── DATASET SECTION

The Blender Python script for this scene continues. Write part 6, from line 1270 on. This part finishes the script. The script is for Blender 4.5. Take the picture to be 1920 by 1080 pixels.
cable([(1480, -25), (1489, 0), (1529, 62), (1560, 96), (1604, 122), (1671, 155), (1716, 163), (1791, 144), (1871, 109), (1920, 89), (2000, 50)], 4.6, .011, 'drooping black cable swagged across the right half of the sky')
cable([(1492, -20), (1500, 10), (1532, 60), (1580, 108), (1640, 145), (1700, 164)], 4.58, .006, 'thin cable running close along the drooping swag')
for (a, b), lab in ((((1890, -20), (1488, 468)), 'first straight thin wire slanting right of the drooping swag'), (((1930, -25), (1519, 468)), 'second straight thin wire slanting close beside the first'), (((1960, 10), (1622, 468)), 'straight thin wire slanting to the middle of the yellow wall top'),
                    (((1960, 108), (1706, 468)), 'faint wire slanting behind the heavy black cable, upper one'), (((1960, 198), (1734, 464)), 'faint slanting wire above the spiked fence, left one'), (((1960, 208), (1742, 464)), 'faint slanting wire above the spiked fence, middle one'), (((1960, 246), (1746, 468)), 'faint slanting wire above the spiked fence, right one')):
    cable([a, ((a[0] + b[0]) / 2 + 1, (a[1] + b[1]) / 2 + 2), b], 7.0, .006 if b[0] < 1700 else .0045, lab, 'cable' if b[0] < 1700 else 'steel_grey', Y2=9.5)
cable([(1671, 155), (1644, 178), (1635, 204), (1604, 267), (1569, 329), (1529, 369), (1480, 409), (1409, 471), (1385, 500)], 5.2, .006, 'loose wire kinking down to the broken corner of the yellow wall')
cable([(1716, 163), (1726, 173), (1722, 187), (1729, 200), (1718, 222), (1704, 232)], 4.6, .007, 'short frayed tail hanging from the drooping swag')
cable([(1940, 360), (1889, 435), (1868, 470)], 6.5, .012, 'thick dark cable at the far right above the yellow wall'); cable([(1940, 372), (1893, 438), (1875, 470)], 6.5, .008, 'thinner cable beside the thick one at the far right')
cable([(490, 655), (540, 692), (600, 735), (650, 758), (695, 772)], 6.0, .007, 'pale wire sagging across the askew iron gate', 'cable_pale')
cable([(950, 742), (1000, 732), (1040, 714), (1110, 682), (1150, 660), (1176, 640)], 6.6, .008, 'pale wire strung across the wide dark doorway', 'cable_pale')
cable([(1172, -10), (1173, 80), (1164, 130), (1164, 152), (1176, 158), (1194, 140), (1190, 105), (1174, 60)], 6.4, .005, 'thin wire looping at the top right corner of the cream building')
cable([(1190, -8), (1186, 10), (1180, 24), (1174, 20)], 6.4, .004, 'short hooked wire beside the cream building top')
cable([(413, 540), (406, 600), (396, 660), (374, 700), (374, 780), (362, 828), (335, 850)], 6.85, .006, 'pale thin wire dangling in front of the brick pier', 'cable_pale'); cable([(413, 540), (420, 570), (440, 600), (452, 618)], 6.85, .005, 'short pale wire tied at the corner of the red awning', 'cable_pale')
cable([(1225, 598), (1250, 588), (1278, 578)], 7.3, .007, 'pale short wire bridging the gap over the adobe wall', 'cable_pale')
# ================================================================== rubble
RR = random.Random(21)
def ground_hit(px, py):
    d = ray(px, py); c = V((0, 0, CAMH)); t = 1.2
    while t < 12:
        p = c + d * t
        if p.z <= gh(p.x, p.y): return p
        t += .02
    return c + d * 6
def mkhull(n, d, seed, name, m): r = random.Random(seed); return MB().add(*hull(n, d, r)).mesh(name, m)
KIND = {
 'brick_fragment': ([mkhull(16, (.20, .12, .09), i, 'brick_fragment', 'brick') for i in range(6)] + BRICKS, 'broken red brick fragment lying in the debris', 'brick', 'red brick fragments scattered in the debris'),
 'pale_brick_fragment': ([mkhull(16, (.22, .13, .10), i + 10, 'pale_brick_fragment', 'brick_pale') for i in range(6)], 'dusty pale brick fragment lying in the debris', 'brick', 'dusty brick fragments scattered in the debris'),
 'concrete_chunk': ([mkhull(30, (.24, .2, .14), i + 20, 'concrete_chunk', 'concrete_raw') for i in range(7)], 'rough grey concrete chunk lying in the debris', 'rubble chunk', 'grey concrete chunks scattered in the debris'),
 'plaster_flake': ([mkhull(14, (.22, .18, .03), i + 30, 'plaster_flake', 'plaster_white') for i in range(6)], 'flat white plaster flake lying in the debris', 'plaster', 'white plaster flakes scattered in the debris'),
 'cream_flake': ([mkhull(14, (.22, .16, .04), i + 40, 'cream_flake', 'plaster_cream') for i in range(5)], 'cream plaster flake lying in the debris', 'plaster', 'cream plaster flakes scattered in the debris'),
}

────

Copy each line of the data above without altering a single character.

FINAL ANSWER:
The Blender Python script for this scene continues. Write part 6, from line 1270 on. This part finishes the script. The script is for Blender 4.5. Take the picture to be 1920 by 1080 pixels.
cable([(1480, -25), (1489, 0), (1529, 62), (1560, 96), (1604, 122), (1671, 155), (1716, 163), (1791, 144), (1871, 109), (1920, 89), (2000, 50)], 4.6, .011, 'drooping black cable swagged across the right half of the sky')
cable([(1492, -20), (1500, 10), (1532, 60), (1580, 108), (1640, 145), (1700, 164)], 4.58, .006, 'thin cable running close along the drooping swag')
for (a, b), lab in ((((1890, -20), (1488, 468)), 'first straight thin wire slanting right of the drooping swag'), (((1930, -25), (1519, 468)), 'second straight thin wire slanting close beside the first'), (((1960, 10), (1622, 468)), 'straight thin wire slanting to the middle of the yellow wall top'),
                    (((1960, 108), (1706, 468)), 'faint wire slanting behind the heavy black cable, upper one'), (((1960, 198), (1734, 464)), 'faint slanting wire above the spiked fence, left one'), (((1960, 208), (1742, 464)), 'faint slanting wire above the spiked fence, middle one'), (((1960, 246), (1746, 468)), 'faint slanting wire above the spiked fence, right one')):
    cable([a, ((a[0] + b[0]) / 2 + 1, (a[1] + b[1]) / 2 + 2), b], 7.0, .006 if b[0] < 1700 else .0045, lab, 'cable' if b[0] < 1700 else 'steel_grey', Y2=9.5)
cable([(1671, 155), (1644, 178), (1635, 204), (1604, 267), (1569, 329), (1529, 369), (1480, 409), (1409, 471), (1385, 500)], 5.2, .006, 'loose wire kinking down to the broken corner of the yellow wall')
cable([(1716, 163), (1726, 173), (1722, 187), (1729, 200), (1718, 222), (1704, 232)], 4.6, .007, 'short frayed tail hanging from the drooping swag')
cable([(1940, 360), (1889, 435), (1868, 470)], 6.5, .012, 'thick dark cable at the far right above the yellow wall'); cable([(1940, 372), (1893, 438), (1875, 470)], 6.5, .008, 'thinner cable beside the thick one at the far right')
cable([(490, 655), (540, 692), (600, 735), (650, 758), (695, 772)], 6.0, .007, 'pale wire sagging across the askew iron gate', 'cable_pale')
cable([(950, 742), (1000, 732), (1040, 714), (1110, 682), (1150, 660), (1176, 640)], 6.6, .008, 'pale wire strung across the wide dark doorway', 'cable_pale')
cable([(1172, -10), (1173, 80), (1164, 130), (1164, 152), (1176, 158), (1194, 140), (1190, 105), (1174, 60)], 6.4, .005, 'thin wire looping at the top right corner of the cream building')
cable([(1190, -8), (1186, 10), (1180, 24), (1174, 20)], 6.4, .004, 'short hooked wire beside the cream building top')
cable([(413, 540), (406, 600), (396, 660), (374, 700), (374, 780), (362, 828), (335, 850)], 6.85, .006, 'pale thin wire dangling in front of the brick pier', 'cable_pale'); cable([(413, 540), (420, 570), (440, 600), (452, 618)], 6.85, .005, 'short pale wire tied at the corner of the red awning', 'cable_pale')
cable([(1225, 598), (1250, 588), (1278, 578)], 7.3, .007, 'pale short wire bridging the gap over the adobe wall', 'cable_pale')
# ================================================================== rubble
RR = random.Random(21)
def ground_hit(px, py):
    d = ray(px, py); c = V((0, 0, CAMH)); t = 1.2
    while t < 12:
        p = c + d * t
        if p.z <= gh(p.x, p.y): return p
        t += .02
    return c + d * 6
def mkhull(n, d, seed, name, m): r = random.Random(seed); return MB().add(*hull(n, d, r)).mesh(name, m)
KIND = {
 'brick_fragment': ([mkhull(16, (.20, .12, .09), i, 'brick_fragment', 'brick') for i in range(6)] + BRICKS, 'broken red brick fragment lying in the debris', 'brick', 'red brick fragments scattered in the debris'),
 'pale_brick_fragment': ([mkhull(16, (.22, .13, .10), i + 10, 'pale_brick_fragment', 'brick_pale') for i in range(6)], 'dusty pale brick fragment lying in the debris', 'brick', 'dusty brick fragments scattered in the debris'),
 'concrete_chunk': ([mkhull(30, (.24, .2, .14), i + 20, 'concrete_chunk', 'concrete_raw') for i in range(7)], 'rough grey concrete chunk lying in the debris', 'rubble chunk', 'grey concrete chunks scattered in the debris'),
 'plaster_flake': ([mkhull(14, (.22, .18, .03), i + 30, 'plaster_flake', 'plaster_white') for i in range(6)], 'flat white plaster flake lying in the debris', 'plaster', 'white plaster flakes scattered in the debris'),
 'cream_flake': ([mkhull(14, (.22, .16, .04), i + 40, 'cream_flake', 'plaster_cream') for i in range(5)], 'cream plaster flake lying in the debris', 'plaster', 'cream plaster flakes scattered in the debris'),
}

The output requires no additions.